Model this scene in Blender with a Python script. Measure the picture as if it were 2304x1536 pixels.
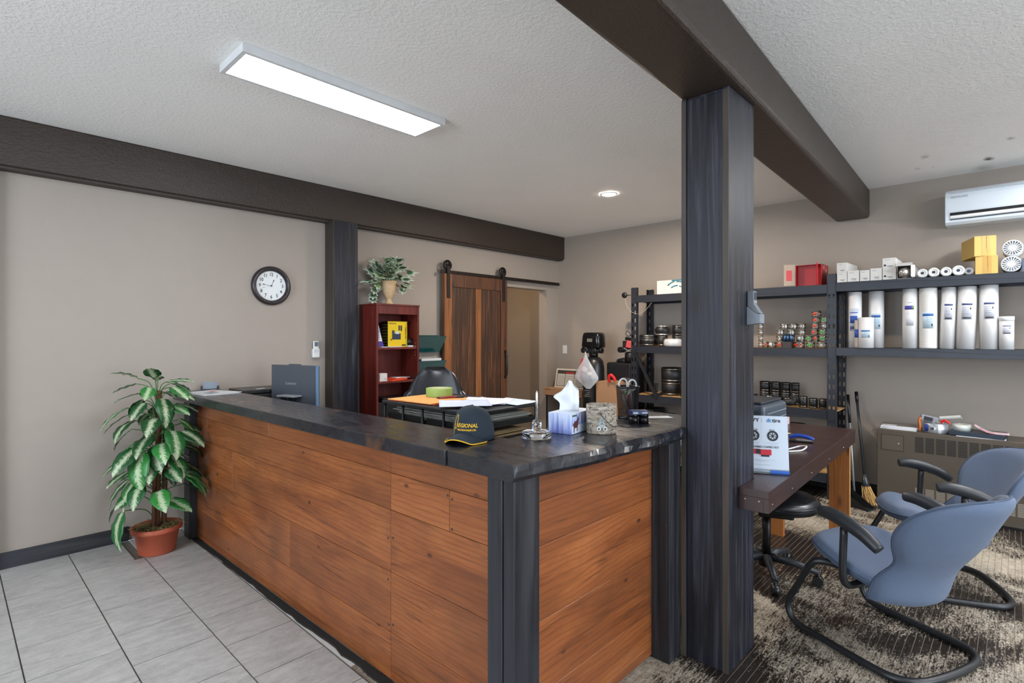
import bpy, bmesh, math, random
from mathutils import Vector, Matrix, Euler
random.seed(7)
R=math.radians
for o in list(bpy.data.objects): bpy.data.objects.remove(o)
SC=bpy.context.scene; COL=SC.collection
# ---------------- camera, world, lights, exposure ----------------
cd=bpy.data.cameras.new('camera'); cam=bpy.data.objects.new('camera',cd); COL.objects.link(cam)
cam.location=(0,0,1.5); cam.rotation_euler=(R(90),0,R(-46.7))
cd.sensor_width=36; cd.lens=1205/2304*36; cd.shift_y=-12/2304; cd.clip_start=.02
SC.camera=cam
w=bpy.data.worlds.new('world'); SC.world=w; w.use_nodes=True
w.node_tree.nodes['Background'].inputs[0].default_value=(.62,.72,.85,1)
w.node_tree.nodes['Background'].inputs[1].default_value=.35
def area(name,loc,rot,sx,sy,power,col):
    l=bpy.data.lights.new(name,'AREA'); l.shape='RECTANGLE'; l.size=sx; l.size_y=sy; l.energy=power; l.color=col
    o=bpy.data.objects.new(name,l); COL.objects.link(o); o.location=loc; o.rotation_euler=rot; return o
# daylight entering the two shop windows behind the camera
area('window_daylight',(-4.13,1.4,1.55),(R(90),0,R(-90)),3.4,1.8,120,(.80,.89,1.0))
area('window_daylight',(2.4,-5.43,1.55),(R(90),0,R(0)),4.2,1.8,150,(.80,.89,1.0))
LED=17.5            # strength of the ceiling LED panels
SC.view_settings.view_transform='Standard'; SC.view_settings.look='None'
SC.view_settings.exposure=1.03; SC.view_settings.gamma=1; SC.view_settings.use_curve_mapping=False

# ---------------- helpers ----------------
def lin(c):
    if isinstance(c,str): c=[int(c[i:i+2],16)/255 for i in (0,2,4)]
    return tuple((v/12.92 if v<=.04045 else ((v+.055)/1.055)**2.4) for v in c)+(1,)
class NT:
    def __init__(s,name):
        s.m=bpy.data.materials.new(name); s.m.use_nodes=True; s.t=s.m.node_tree; s.b=s.t.nodes['Principled BSDF']
    def n(s,ty,**k):
        x=s.t.nodes.new(ty)
        for a,v in k.items():
            if a.startswith('i_'): s.put(x.inputs[a[2:].replace('_',' ')],v)
            else: setattr(x,a,v)
        return x
    def put(s,inp,v):
        if isinstance(v,bpy.types.NodeSocket): s.t.links.new(v,inp)
        else: inp.default_value=v
    def coord(s,kind='Object',scale=(1,1,1),rot=(0,0,0),loc=(0,0,0)):
        if kind=='World': v=s.n('ShaderNodeNewGeometry').outputs['Position']
        else: v=s.n('ShaderNodeTexCoord').outputs[kind]
        mp=s.n('ShaderNodeMapping'); s.put(mp.inputs[0],v); mp.inputs['Scale'].default_value=scale; mp.inputs['Rotation'].default_value=rot; mp.inputs['Location'].default_value=loc
        return mp.outputs[0]
    def rnd(s,vec,amt=20.):
        o=s.n('ShaderNodeObjectInfo').outputs['Random']; mu=s.math('MULTIPLY',o,amt)
        ad=s.n('ShaderNodeVectorMath',operation='ADD'); s.put(ad.inputs[0],vec); s.put(ad.inputs[1],mu); return ad.outputs[0]
    def noise(s,vec,scale=5,detail=4,rough=.55,dist=0):
        x=s.n('ShaderNodeTexNoise',i_Scale=scale,i_Detail=detail,i_Roughness=rough,i_Distortion=dist); s.put(x.inputs['Vector'],vec); return x.outputs['Fac']
    def wave(s,vec,scale,dist,detail=2,dscale=1,dirn='X',ty='BANDS'):
        x=s.n('ShaderNodeTexWave',wave_type=ty,i_Scale=scale,i_Distortion=dist,i_Detail=detail)
        if ty=='BANDS': x.bands_direction=dirn
        x.inputs['Detail Scale'].default_value=dscale; s.put(x.inputs['Vector'],vec); return x.outputs['Fac']
    def vor(s,vec,scale,feat='F1'):
        x=s.n('ShaderNodeTexVoronoi',feature=feat,i_Scale=scale); s.put(x.inputs['Vector'],vec); return x.outputs['Distance']
    def ramp(s,fac,stops):
        x=s.n('ShaderNodeValToRGB'); e=x.color_ramp.elements
        while len(e)<len(stops): e.new(.5)
        for i,(p,c) in enumerate(stops):
            e[i].position=p; e[i].color=(c,c,c,1) if isinstance(c,(int,float)) else lin(c)
        s.put(x.inputs[0],fac); return x.outputs[0]
    def math(s,op,a,b=0.):
        x=s.n('ShaderNodeMath',operation=op); s.put(x.inputs[0],a); s.put(x.inputs[1],b); return x.outputs[0]
    def mix(s,f,a,b,mode='MIX'):
        x=s.n('ShaderNodeMix',data_type='RGBA',blend_type=mode); s.put(x.inputs[0],f)
        s.put(x.inputs[6],lin(a) if isinstance(a,(str,)) else a); s.put(x.inputs[7],lin(b) if isinstance(b,(str,)) else b); return x.outputs[2]
    def col(s,v): s.put(s.b.inputs['Base Color'],lin(v) if isinstance(v,str) else v); return s
    def rough(s,v): s.put(s.b.inputs['Roughness'],v); return s
    def bump(s,h,st=.3,d=.01):
        x=s.n('ShaderNodeBump'); x.inputs['Strength'].default_value=st; x.inputs['Distance'].default_value=d; s.put(x.inputs['Height'],h); s.put(s.b.inputs['Normal'],x.outputs[0]); return s
    def set(s,**k):
        for a,v in k.items(): s.put(s.b.inputs[a.replace('_',' ')],v)
        return s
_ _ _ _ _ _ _
*Task details*. Reproduce the whole listing above word for word, but not its pictures.

*Correct result*.
Model this scene in Blender with a Python script. Measure the picture as if it were 2304x1536 pixels.
import bpy, bmesh, math, random
from mathutils import Vector, Matrix, Euler
random.seed(7)
R=math.radians
for o in list(bpy.data.objects): bpy.data.objects.remove(o)
SC=bpy.context.scene; COL=SC.collection
# ---------------- camera, world, lights, exposure ----------------
cd=bpy.data.cameras.new('camera'); cam=bpy.data.objects.new('camera',cd); COL.objects.link(cam)
cam.location=(0,0,1.5); cam.rotation_euler=(R(90),0,R(-46.7))
cd.sensor_width=36; cd.lens=1205/2304*36; cd.shift_y=-12/2304; cd.clip_start=.02
SC.camera=cam
w=bpy.data.worlds.new('world'); SC.world=w; w.use_nodes=True
w.node_tree.nodes['Background'].inputs[0].default_value=(.62,.72,.85,1)
w.node_tree.nodes['Background'].inputs[1].default_value=.35
def area(name,loc,rot,sx,sy,power,col):
    l=bpy.data.lights.new(name,'AREA'); l.shape='RECTANGLE'; l.size=sx; l.size_y=sy; l.energy=power; l.color=col
    o=bpy.data.objects.new(name,l); COL.objects.link(o); o.location=loc; o.rotation_euler=rot; return o
# daylight entering the two shop windows behind the camera
area('window_daylight',(-4.13,1.4,1.55),(R(90),0,R(-90)),3.4,1.8,120,(.80,.89,1.0))
area('window_daylight',(2.4,-5.43,1.55),(R(90),0,R(0)),4.2,1.8,150,(.80,.89,1.0))
LED=17.5            # strength of the ceiling LED panels
SC.view_settings.view_transform='Standard'; SC.view_settings.look='None'
SC.view_settings.exposure=1.03; SC.view_settings.gamma=1; SC.view_settings.use_curve_mapping=False

# ---------------- helpers ----------------
def lin(c):
    if isinstance(c,str): c=[int(c[i:i+2],16)/255 for i in (0,2,4)]
    return tuple((v/12.92 if v<=.04045 else ((v+.055)/1.055)**2.4) for v in c)+(1,)
class NT:
    def __init__(s,name):
        s.m=bpy.data.materials.new(name); s.m.use_nodes=True; s.t=s.m.node_tree; s.b=s.t.nodes['Principled BSDF']
    def n(s,ty,**k):
        x=s.t.nodes.new(ty)
        for a,v in k.items():
            if a.startswith('i_'): s.put(x.inputs[a[2:].replace('_',' ')],v)
            else: setattr(x,a,v)
        return x
    def put(s,inp,v):
        if isinstance(v,bpy.types.NodeSocket): s.t.links.new(v,inp)
        else: inp.default_value=v
    def coord(s,kind='Object',scale=(1,1,1),rot=(0,0,0),loc=(0,0,0)):
        if kind=='World': v=s.n('ShaderNodeNewGeometry').outputs['Position']
        else: v=s.n('ShaderNodeTexCoord').outputs[kind]
        mp=s.n('ShaderNodeMapping'); s.put(mp.inputs[0],v); mp.inputs['Scale'].default_value=scale; mp.inputs['Rotation'].default_value=rot; mp.inputs['Location'].default_value=loc
        return mp.outputs[0]
    def rnd(s,vec,amt=20.):
        o=s.n('ShaderNodeObjectInfo').outputs['Random']; mu=s.math('MULTIPLY',o,amt)
        ad=s.n('ShaderNodeVectorMath',operation='ADD'); s.put(ad.inputs[0],vec); s.put(ad.inputs[1],mu); return ad.outputs[0]
    def noise(s,vec,scale=5,detail=4,rough=.55,dist=0):
        x=s.n('ShaderNodeTexNoise',i_Scale=scale,i_Detail=detail,i_Roughness=rough,i_Distortion=dist); s.put(x.inputs['Vector'],vec); return x.outputs['Fac']
    def wave(s,vec,scale,dist,detail=2,dscale=1,dirn='X',ty='BANDS'):
        x=s.n('ShaderNodeTexWave',wave_type=ty,i_Scale=scale,i_Distortion=dist,i_Detail=detail)
        if ty=='BANDS': x.bands_direction=dirn
        x.inputs['Detail Scale'].default_value=dscale; s.put(x.inputs['Vector'],vec); return x.outputs['Fac']
    def vor(s,vec,scale,feat='F1'):
        x=s.n('ShaderNodeTexVoronoi',feature=feat,i_Scale=scale); s.put(x.inputs['Vector'],vec); return x.outputs['Distance']
    def ramp(s,fac,stops):
        x=s.n('ShaderNodeValToRGB'); e=x.color_ramp.elements
        while len(e)<len(stops): e.new(.5)
        for i,(p,c) in enumerate(stops):
            e[i].position=p; e[i].color=(c,c,c,1) if isinstance(c,(int,float)) else lin(c)
        s.put(x.inputs[0],fac); return x.outputs[0]
    def math(s,op,a,b=0.):
        x=s.n('ShaderNodeMath',operation=op); s.put(x.inputs[0],a); s.put(x.inputs[1],b); return x.outputs[0]
    def mix(s,f,a,b,mode='MIX'):
        x=s.n('ShaderNodeMix',data_type='RGBA',blend_type=mode); s.put(x.inputs[0],f)
        s.put(x.inputs[6],lin(a) if isinstance(a,(str,)) else a); s.put(x.inputs[7],lin(b) if isinstance(b,(str,)) else b); return x.outputs[2]
    def col(s,v): s.put(s.b.inputs['Base Color'],lin(v) if isinstance(v,str) else v); return s
    def rough(s,v): s.put(s.b.inputs['Roughness'],v); return s
    def bump(s,h,st=.3,d=.01):
        x=s.n('ShaderNodeBump'); x.inputs['Strength'].default_value=st; x.inputs['Distance'].default_value=d; s.put(x.inputs['Height'],h); s.put(s.b.inputs['Normal'],x.outputs[0]); return s
    def set(s,**k):
        for a,v in k.items(): s.put(s.b.inputs[a.replace('_',' ')],v)
        return s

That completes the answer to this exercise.